INSTRUCTIONS TO FOLLOW: The data below holds the lines to copy: everything from the line containing "Build this scene" to the line containing "COL = bpy.context.scene.collection", both ends included, set down exactly.

Excerpt from a dataset:
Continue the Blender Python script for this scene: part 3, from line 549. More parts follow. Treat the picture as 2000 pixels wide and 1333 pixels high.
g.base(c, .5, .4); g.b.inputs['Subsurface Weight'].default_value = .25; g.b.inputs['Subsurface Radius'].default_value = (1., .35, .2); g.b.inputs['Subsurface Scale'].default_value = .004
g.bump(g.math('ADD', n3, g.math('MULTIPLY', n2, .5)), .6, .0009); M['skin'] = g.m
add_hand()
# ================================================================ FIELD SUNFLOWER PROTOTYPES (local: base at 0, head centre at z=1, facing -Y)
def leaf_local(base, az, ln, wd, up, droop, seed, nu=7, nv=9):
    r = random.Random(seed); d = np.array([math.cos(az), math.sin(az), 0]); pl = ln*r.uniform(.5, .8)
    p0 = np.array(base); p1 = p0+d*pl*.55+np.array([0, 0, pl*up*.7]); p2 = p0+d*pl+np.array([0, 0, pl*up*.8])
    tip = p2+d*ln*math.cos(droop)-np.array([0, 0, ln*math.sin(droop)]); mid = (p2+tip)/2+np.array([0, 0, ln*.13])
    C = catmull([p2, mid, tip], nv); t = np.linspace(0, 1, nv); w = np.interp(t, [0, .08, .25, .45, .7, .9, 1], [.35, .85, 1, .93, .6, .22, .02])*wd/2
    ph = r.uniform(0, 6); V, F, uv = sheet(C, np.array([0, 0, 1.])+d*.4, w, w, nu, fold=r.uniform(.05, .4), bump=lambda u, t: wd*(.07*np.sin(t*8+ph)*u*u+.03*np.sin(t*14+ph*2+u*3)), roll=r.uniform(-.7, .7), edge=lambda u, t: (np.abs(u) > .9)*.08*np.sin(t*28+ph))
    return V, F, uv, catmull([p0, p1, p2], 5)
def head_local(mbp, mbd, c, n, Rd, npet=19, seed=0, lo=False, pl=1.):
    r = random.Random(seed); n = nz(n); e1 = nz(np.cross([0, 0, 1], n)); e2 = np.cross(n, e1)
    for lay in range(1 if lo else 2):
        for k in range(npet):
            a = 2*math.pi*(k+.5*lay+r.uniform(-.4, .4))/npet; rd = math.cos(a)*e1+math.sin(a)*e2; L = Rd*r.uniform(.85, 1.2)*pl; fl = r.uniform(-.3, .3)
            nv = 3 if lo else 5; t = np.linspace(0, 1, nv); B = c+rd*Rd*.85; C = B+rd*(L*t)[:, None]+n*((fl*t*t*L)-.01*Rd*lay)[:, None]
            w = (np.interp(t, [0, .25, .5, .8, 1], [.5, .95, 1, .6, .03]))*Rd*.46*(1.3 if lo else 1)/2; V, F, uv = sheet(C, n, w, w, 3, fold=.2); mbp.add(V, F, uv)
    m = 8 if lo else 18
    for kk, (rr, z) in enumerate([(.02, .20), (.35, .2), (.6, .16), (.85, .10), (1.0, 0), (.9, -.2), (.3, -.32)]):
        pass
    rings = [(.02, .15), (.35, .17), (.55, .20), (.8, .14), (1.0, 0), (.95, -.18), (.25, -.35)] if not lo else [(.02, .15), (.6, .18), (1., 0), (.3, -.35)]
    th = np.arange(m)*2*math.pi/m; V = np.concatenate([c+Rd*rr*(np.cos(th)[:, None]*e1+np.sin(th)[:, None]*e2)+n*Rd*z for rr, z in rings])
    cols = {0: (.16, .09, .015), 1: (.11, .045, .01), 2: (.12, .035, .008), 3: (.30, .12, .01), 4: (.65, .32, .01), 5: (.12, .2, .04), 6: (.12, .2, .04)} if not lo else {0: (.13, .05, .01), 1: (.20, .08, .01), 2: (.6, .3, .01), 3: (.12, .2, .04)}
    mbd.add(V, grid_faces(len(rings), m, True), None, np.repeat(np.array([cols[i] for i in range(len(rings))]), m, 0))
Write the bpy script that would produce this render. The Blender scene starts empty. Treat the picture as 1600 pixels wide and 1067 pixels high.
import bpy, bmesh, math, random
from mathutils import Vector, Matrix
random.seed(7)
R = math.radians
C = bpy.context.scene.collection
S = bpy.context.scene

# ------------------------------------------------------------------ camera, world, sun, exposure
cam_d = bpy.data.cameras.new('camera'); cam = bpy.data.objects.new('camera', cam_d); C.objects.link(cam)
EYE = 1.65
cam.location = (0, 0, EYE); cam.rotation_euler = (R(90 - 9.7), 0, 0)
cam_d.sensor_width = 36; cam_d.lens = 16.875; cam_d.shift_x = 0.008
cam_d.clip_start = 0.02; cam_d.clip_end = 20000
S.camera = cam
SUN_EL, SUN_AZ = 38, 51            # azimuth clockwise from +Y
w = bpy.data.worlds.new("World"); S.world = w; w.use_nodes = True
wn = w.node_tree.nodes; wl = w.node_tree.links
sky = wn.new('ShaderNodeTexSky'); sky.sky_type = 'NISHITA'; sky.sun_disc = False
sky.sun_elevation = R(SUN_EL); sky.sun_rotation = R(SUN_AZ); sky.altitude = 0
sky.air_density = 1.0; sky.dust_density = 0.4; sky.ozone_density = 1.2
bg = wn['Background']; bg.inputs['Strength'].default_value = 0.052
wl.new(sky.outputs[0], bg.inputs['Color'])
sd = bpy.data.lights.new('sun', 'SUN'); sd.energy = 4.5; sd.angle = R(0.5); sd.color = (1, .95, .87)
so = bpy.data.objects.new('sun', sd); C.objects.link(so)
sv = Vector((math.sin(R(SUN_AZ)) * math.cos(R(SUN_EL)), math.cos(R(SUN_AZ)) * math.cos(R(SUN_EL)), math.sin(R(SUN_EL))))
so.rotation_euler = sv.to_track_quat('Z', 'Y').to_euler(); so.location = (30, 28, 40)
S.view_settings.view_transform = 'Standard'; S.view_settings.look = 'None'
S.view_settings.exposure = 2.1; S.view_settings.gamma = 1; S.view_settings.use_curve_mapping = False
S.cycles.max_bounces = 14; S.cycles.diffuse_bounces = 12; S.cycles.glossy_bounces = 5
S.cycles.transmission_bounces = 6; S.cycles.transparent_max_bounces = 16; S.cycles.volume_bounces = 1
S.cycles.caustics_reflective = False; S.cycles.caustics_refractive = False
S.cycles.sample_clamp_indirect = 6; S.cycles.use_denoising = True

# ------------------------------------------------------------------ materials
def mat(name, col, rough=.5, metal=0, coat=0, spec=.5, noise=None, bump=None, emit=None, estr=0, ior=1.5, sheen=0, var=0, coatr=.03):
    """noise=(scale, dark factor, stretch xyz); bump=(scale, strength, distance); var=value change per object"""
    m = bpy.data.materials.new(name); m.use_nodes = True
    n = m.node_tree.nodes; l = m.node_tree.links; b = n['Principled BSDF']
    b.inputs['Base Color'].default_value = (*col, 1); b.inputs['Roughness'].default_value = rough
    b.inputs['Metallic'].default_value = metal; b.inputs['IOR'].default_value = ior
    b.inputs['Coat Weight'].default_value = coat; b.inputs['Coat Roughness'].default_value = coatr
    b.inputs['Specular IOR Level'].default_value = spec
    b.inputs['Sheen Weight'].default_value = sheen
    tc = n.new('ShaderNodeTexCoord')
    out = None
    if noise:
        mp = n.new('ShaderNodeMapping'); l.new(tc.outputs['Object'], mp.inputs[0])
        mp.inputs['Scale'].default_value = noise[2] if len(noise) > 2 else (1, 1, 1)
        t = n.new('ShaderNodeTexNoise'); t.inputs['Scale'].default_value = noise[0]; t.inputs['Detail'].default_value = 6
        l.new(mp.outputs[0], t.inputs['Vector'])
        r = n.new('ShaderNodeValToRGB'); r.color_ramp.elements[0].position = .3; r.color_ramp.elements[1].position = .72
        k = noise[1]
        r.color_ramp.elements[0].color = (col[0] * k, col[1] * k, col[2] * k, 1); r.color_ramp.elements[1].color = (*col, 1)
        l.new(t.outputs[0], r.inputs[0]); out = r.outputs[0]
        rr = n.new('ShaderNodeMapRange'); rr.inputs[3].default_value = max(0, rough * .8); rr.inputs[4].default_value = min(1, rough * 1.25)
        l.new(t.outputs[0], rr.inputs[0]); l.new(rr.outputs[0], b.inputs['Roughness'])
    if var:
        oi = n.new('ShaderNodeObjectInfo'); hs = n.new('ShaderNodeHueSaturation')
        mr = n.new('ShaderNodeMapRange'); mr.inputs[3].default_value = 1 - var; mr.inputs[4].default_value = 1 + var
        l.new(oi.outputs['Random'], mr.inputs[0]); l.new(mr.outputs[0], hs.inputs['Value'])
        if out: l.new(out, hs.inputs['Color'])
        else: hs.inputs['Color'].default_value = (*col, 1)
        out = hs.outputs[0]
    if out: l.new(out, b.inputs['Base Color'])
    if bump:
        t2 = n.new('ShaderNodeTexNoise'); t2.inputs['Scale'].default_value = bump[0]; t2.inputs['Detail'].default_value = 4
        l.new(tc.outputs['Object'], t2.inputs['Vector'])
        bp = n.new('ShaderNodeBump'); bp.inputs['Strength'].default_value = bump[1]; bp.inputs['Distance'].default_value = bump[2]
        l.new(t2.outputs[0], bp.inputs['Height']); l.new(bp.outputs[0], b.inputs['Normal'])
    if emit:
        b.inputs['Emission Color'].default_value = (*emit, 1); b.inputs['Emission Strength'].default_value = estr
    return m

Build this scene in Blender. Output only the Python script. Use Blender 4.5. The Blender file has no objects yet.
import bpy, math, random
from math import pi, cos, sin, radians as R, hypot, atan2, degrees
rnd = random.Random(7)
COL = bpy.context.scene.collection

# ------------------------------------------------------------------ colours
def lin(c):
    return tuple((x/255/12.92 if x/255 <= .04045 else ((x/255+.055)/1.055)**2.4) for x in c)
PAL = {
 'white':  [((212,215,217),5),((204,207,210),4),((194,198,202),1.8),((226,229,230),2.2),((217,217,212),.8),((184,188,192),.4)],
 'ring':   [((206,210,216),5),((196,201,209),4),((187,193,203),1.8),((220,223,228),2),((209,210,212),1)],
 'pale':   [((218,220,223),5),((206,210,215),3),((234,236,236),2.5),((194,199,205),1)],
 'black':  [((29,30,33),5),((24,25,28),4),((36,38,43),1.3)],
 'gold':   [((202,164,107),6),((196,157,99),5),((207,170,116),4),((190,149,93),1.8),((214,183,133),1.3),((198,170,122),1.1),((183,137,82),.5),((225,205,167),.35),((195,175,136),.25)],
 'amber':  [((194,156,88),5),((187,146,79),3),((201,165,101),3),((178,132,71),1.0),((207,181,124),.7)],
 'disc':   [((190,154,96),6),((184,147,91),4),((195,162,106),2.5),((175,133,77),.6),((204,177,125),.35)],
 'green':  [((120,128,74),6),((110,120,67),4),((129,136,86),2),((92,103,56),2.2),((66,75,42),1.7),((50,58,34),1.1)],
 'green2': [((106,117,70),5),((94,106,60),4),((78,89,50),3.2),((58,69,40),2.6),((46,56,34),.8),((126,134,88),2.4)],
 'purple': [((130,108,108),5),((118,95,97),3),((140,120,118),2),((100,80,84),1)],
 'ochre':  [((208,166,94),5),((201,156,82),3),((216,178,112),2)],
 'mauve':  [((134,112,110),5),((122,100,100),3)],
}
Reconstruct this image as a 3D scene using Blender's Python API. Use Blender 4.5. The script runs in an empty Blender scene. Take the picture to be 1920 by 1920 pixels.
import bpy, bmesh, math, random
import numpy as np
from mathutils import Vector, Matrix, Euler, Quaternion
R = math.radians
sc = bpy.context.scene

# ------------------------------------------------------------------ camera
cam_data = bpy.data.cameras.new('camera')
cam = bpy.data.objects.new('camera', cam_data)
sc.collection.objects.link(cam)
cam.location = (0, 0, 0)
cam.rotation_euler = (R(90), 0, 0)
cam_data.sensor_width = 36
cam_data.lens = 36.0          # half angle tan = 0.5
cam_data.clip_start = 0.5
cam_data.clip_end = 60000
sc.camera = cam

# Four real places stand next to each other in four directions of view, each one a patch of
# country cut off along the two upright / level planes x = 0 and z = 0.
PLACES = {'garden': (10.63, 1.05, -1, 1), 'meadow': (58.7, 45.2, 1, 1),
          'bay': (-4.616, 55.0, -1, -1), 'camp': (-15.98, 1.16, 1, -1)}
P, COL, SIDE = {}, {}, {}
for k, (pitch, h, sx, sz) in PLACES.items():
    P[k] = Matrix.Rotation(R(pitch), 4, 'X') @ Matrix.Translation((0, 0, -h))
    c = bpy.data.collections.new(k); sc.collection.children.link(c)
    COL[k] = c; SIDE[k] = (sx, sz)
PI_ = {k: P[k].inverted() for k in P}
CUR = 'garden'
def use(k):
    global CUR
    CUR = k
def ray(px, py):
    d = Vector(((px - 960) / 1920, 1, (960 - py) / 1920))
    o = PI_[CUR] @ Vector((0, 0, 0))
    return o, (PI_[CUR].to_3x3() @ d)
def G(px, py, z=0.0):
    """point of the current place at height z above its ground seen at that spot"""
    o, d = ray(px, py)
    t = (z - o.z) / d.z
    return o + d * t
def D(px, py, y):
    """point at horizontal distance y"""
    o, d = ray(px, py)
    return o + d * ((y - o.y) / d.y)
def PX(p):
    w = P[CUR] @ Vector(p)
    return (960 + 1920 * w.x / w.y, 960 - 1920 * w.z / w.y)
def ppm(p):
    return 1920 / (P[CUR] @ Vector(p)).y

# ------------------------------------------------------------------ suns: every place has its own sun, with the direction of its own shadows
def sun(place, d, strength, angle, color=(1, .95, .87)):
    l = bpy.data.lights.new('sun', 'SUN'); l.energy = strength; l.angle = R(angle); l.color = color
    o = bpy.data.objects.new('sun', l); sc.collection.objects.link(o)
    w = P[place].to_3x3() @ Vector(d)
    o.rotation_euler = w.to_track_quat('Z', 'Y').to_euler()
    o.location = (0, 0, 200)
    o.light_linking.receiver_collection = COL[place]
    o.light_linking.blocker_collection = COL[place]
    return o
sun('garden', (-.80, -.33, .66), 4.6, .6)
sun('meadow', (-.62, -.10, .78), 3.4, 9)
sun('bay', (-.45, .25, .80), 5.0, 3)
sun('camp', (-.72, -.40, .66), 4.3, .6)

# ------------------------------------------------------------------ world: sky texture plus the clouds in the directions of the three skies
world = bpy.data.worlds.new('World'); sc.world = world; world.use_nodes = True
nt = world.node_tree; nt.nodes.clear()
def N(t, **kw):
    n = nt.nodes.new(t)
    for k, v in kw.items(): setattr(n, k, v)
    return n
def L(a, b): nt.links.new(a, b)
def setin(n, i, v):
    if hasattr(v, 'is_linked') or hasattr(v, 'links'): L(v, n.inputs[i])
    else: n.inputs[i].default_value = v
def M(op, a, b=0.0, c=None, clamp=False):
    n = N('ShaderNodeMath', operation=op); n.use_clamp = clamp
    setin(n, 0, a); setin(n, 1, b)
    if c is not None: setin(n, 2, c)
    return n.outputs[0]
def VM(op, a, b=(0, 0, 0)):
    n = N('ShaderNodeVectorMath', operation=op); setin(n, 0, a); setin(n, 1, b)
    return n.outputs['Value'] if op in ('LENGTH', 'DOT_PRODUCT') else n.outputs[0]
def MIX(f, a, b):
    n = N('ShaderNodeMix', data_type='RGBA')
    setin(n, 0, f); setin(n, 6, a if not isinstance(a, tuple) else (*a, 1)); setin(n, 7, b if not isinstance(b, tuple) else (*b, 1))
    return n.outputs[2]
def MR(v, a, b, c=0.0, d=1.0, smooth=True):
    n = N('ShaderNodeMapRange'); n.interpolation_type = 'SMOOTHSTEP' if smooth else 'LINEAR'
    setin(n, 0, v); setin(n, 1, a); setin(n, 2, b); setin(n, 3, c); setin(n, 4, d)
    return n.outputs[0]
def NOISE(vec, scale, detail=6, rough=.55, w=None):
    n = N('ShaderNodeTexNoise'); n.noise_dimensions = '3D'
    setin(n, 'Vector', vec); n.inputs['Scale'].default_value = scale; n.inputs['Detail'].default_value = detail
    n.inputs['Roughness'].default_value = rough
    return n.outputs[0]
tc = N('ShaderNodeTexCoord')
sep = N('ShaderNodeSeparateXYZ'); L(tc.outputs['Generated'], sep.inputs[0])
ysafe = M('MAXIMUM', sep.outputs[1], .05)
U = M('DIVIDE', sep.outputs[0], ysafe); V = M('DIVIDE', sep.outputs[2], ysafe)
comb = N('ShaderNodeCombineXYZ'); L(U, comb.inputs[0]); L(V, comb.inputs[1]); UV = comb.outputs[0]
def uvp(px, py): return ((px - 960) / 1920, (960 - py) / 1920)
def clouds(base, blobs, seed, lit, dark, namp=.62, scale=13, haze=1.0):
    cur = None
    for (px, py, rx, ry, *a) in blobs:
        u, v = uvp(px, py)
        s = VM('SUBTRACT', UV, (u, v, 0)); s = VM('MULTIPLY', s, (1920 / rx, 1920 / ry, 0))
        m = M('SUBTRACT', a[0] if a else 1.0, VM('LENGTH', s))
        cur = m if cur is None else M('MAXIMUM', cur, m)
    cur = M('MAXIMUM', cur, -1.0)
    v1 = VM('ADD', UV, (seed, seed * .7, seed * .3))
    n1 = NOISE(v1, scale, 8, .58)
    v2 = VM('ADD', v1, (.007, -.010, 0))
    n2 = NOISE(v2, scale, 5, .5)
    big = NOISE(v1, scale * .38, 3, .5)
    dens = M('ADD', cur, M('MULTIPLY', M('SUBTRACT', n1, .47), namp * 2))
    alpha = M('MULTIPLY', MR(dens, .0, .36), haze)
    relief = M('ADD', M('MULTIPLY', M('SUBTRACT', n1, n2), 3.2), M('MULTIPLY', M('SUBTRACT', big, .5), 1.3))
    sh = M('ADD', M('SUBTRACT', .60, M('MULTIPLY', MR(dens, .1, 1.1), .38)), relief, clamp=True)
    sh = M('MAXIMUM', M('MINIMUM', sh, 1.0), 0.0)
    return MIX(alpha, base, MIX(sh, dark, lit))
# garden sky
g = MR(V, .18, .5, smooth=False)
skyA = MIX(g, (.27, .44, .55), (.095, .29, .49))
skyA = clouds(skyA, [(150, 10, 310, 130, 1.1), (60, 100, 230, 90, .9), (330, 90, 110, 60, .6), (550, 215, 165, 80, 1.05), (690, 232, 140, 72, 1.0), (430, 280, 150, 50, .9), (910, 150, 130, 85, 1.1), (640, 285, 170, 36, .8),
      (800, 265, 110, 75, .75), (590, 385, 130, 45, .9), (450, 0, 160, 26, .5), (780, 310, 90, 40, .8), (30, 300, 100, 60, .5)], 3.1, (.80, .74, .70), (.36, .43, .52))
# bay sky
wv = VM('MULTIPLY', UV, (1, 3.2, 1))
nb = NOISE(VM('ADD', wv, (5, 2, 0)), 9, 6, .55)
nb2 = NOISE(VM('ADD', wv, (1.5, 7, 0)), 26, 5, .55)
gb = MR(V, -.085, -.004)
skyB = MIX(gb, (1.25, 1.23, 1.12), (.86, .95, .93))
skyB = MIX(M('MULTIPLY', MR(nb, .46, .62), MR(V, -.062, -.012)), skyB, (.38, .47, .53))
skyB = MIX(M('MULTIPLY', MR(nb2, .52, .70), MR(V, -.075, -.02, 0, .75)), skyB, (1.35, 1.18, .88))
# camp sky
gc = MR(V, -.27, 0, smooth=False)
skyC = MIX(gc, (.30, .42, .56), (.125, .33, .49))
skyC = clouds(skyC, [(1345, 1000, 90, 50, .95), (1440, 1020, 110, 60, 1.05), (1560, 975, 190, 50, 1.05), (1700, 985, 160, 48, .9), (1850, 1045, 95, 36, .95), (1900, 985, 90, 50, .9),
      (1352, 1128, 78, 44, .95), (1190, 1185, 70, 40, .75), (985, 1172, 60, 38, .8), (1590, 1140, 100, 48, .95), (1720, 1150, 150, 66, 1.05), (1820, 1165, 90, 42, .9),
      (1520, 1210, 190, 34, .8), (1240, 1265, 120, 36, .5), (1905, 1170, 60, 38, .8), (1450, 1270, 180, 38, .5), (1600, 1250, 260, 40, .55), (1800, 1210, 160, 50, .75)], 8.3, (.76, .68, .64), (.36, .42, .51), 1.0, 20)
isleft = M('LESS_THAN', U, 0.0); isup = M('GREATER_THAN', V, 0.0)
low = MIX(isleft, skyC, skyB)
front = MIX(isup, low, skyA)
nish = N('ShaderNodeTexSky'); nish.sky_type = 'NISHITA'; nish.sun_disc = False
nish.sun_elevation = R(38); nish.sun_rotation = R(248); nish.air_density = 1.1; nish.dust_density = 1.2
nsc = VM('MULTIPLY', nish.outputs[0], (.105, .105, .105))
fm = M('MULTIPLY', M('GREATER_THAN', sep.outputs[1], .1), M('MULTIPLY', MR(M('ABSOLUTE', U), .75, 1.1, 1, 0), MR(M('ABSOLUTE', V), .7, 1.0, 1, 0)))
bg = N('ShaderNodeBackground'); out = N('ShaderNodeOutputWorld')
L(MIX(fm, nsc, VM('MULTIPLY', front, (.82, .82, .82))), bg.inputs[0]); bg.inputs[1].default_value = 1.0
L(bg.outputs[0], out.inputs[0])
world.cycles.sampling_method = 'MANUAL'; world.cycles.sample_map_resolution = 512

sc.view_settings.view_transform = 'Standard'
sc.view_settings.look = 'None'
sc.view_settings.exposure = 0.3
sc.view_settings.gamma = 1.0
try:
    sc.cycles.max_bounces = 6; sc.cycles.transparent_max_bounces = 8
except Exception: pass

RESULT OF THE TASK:
Build this scene in Blender. Output only the Python script. Use Blender 4.5. The Blender file has no objects yet.
import bpy, math, random
from math import pi, cos, sin, radians as R, hypot, atan2, degrees
rnd = random.Random(7)
COL = bpy.context.scene.collection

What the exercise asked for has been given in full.